Les salaires minimums cantonaux sont relativement nouveaux en Suisse. Existe-t-il déjà des résultats de recherche à ce sujet ?
Michael Siegenthaler : Je connais deux études sur le salaire minimum à Neuchâtel. Les résultats s’inscrivent dans la lignée des recherches menées jusqu’à présent. On ne trouve pas non plus d’effets négatifs sur le marché du travail à Neuchâtel.
Et que se passe-t-il au niveau des salaires ?
Michael Siegenthaler : Les salaires minimaux font ce à quoi on pourrait s’attendre. Au bas de l’échelle, ils provoquent une hausse des salaires. La recherche montre également que la mise en œuvre fonctionne plutôt bien. Les gens reçoivent un salaire plus élevé et ne perdent pas leur emploi.
Les salaires minimaux ont-ils d’autres effets sur la structure des salaires ?

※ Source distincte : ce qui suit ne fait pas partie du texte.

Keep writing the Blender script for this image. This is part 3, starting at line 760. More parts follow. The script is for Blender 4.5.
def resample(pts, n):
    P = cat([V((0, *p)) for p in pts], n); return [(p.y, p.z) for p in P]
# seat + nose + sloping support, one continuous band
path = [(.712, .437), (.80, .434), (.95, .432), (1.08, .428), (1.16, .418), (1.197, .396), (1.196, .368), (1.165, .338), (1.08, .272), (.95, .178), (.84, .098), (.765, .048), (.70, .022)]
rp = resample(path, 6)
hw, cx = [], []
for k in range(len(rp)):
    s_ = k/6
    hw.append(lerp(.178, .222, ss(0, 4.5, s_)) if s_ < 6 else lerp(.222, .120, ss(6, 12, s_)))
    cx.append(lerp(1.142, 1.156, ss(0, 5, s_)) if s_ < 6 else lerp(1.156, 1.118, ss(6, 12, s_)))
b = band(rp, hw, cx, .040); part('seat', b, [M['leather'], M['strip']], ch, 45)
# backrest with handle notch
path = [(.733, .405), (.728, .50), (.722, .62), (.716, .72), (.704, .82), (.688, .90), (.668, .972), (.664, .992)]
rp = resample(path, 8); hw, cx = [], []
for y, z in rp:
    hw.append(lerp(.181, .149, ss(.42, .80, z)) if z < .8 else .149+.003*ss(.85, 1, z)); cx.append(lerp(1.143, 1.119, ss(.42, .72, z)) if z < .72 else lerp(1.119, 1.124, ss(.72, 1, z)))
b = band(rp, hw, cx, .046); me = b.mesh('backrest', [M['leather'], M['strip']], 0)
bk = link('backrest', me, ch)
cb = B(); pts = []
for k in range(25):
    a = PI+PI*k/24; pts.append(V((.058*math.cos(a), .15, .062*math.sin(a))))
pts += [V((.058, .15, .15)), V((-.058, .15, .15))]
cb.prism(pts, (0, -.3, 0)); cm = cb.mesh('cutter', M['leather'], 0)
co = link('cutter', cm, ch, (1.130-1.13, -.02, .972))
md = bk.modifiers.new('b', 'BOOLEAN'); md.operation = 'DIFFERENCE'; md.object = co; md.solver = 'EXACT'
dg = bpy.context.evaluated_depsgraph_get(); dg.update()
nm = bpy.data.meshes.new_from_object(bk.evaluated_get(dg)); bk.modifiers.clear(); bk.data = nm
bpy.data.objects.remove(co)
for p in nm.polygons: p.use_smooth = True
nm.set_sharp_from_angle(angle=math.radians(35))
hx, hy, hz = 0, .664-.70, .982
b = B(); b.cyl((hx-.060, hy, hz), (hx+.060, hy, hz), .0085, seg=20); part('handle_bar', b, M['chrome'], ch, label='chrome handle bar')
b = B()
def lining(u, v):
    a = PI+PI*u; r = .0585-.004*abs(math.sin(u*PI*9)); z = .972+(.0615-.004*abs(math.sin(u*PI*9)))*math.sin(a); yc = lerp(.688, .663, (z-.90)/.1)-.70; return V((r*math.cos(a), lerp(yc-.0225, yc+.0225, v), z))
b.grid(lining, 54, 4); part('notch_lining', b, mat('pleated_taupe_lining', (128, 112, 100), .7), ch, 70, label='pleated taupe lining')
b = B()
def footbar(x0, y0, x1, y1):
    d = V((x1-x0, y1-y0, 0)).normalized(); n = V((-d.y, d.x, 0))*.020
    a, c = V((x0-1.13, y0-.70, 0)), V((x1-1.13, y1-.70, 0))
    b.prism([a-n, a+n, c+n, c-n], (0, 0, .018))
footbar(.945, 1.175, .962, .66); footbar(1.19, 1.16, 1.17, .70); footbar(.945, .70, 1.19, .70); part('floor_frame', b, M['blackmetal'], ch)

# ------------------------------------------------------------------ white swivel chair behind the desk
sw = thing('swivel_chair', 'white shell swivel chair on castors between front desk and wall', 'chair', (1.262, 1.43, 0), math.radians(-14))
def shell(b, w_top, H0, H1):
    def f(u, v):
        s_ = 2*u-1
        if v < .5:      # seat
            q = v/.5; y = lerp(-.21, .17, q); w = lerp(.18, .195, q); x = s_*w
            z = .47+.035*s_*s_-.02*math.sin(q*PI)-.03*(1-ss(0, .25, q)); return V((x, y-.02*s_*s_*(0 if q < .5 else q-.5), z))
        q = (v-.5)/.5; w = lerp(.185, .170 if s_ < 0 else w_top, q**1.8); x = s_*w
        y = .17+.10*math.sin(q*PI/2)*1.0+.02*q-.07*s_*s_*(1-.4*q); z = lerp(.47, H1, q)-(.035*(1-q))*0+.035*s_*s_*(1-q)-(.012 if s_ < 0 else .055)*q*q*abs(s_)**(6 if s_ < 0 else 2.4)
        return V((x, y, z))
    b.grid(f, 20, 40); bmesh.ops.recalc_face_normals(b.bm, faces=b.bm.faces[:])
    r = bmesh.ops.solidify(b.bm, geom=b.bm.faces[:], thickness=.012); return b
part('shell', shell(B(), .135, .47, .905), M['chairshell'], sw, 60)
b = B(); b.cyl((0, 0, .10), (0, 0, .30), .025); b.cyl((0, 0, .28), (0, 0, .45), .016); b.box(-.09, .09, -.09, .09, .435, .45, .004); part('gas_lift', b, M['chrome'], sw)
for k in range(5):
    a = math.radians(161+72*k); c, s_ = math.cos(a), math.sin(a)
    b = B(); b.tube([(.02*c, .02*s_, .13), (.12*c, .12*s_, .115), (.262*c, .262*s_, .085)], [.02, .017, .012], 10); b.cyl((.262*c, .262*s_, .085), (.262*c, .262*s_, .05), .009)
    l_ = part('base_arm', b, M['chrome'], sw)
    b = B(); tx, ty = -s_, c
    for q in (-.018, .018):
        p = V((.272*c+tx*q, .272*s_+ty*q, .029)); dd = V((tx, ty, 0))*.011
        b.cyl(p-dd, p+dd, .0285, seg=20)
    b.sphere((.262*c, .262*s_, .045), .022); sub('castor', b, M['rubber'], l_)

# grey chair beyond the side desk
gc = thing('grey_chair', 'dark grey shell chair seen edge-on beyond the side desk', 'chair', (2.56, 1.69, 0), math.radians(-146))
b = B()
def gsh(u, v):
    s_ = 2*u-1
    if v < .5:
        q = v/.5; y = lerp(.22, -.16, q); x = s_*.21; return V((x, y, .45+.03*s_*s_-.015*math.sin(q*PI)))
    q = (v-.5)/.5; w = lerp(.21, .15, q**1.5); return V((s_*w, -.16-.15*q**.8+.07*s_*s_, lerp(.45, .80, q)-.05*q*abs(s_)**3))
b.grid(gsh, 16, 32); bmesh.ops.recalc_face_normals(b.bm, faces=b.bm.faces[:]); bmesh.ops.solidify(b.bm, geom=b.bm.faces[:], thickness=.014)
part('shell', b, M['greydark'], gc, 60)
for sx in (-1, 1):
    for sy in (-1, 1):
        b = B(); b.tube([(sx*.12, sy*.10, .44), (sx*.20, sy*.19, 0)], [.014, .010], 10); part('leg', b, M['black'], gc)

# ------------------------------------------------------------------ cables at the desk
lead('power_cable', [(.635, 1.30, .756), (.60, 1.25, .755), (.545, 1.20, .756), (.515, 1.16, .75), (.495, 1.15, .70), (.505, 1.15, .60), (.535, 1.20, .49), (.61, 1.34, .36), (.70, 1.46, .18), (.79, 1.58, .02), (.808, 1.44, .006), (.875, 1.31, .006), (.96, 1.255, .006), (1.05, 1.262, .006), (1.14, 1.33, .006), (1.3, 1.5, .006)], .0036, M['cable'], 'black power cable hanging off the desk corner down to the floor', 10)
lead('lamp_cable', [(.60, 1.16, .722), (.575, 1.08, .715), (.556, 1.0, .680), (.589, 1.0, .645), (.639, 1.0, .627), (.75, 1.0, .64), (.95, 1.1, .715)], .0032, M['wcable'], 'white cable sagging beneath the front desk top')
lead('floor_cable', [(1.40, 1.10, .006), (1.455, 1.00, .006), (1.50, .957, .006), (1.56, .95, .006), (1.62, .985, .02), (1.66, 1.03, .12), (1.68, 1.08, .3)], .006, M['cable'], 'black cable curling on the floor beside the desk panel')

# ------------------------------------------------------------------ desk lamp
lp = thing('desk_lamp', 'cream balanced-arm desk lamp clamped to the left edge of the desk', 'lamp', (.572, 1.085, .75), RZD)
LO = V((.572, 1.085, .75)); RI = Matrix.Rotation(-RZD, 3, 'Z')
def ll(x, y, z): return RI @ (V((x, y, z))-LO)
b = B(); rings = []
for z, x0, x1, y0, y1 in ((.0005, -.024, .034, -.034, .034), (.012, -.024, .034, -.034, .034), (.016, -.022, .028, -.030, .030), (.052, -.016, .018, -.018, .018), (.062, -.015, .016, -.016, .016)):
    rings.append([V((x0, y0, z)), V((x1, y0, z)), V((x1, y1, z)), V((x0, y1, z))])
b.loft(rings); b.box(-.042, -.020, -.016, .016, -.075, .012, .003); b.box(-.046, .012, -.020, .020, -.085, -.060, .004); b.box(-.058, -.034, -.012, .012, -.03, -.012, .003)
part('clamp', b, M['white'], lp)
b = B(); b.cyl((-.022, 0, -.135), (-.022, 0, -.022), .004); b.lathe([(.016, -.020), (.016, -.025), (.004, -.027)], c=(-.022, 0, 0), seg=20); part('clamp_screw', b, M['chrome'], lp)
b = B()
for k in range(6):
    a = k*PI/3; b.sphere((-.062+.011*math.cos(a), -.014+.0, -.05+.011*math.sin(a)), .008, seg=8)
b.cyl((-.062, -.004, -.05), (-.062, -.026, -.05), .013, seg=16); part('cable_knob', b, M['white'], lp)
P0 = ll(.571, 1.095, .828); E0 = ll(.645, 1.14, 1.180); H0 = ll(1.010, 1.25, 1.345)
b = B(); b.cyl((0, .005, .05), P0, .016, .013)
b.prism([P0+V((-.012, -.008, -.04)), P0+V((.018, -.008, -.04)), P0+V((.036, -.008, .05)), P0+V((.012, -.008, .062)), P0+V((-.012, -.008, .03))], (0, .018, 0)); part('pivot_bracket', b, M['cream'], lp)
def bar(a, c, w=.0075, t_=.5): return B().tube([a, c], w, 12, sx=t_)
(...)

Michael Siegenthaler : Certain-es chercheur-euses ont trouvé des effets positifs sur des salaires supérieurs de 20 % au salaire minimum. D’autres ne trouvent ces effets que pour des salaires très légèrement supérieurs au salaire minimum. Indépendamment de cela, il apparaît que les inégalités salariales diminuent. En même temps, les salaires plus élevés ne sont pas affectés par le salaire minimum – ils ne baissent donc pas. Un salaire minimum augmente donc en conséquence la masse salariale globale : l’écart salarial au sein de l’entreprise diminue et la répartition des salaires devient plus égale.

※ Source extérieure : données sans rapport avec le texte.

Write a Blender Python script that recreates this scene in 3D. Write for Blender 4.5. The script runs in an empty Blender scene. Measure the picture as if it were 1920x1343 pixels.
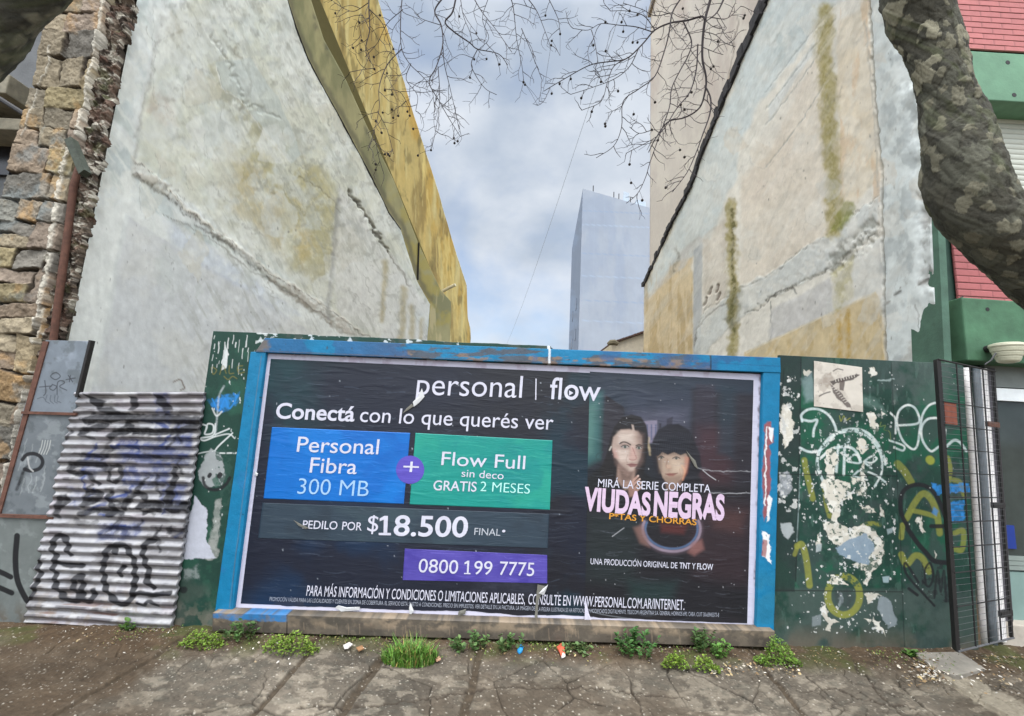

« UN SALAIRE MINIMUM AUGMENTE DONC LA MASSE SALARIALE TOTALE. L’ÉCART SALARIAL DANS L’ENTREPRISE DIMINUE ET LA RÉPARTITION DES SALAIRES DEVIENT PLUS ÉGALE ».
Que signifie l’augmentation des salaires pour les consommateur-trices ? Tout devient plus cher ?
Michael Siegenthaler : Il est vrai que, selon la plupart des études, les consommateur-tricess paient pour les salaires plus élevés. Mais avant d’avoir le sentiment que tout devient extrêmement cher, il faut y regarder de plus près. Il est essentiel de savoir quelle est la part des coûts salariaux dans les coûts totaux d’une entreprise. Et plus bas encore, quelle part des coûts salariaux totaux est concernée par un salaire minimum. Pour la plupart des entreprises, l’augmentation des coûts due au salaire minimum n’est donc pas si importante. Dans le commerce de détail, par exemple, les coûts salariaux représentent peut-être 20 % des coûts totaux. L’augmentation des salaires des employé-es de caisse mal rémunéré-es n’est pas non plus très importante par rapport à l’ensemble des coûts salariaux, car les employé-es payé-es au salaire minimum gagnent par définition peu, travaillent parfois avec des taux d’occupation réduits et n’ont donc pas un poids aussi important en termes de salaire.
Cela signifie que même si les coûts supplémentaires sont entièrement répercutés sur les consommateur-trices sous la forme d’une hausse des prix, cela n’est guère perceptible à l’achat.
Et les consommateur-trices l’acceptent-ils et elles ?
Michael Siegenthaler : Si les consommateur-trices n’étaient pas prêt-es à payer, ils et elles consommeraient moins. Cela entraînerait une baisse du chiffre d’affaires et les entreprises devraient licencier du personnel en conséquence. Mais comme nous ne voyons généralement pas d’effets négatifs sur l’emploi, on peut dire que les consommateur-trices sont prêt-es à le faire.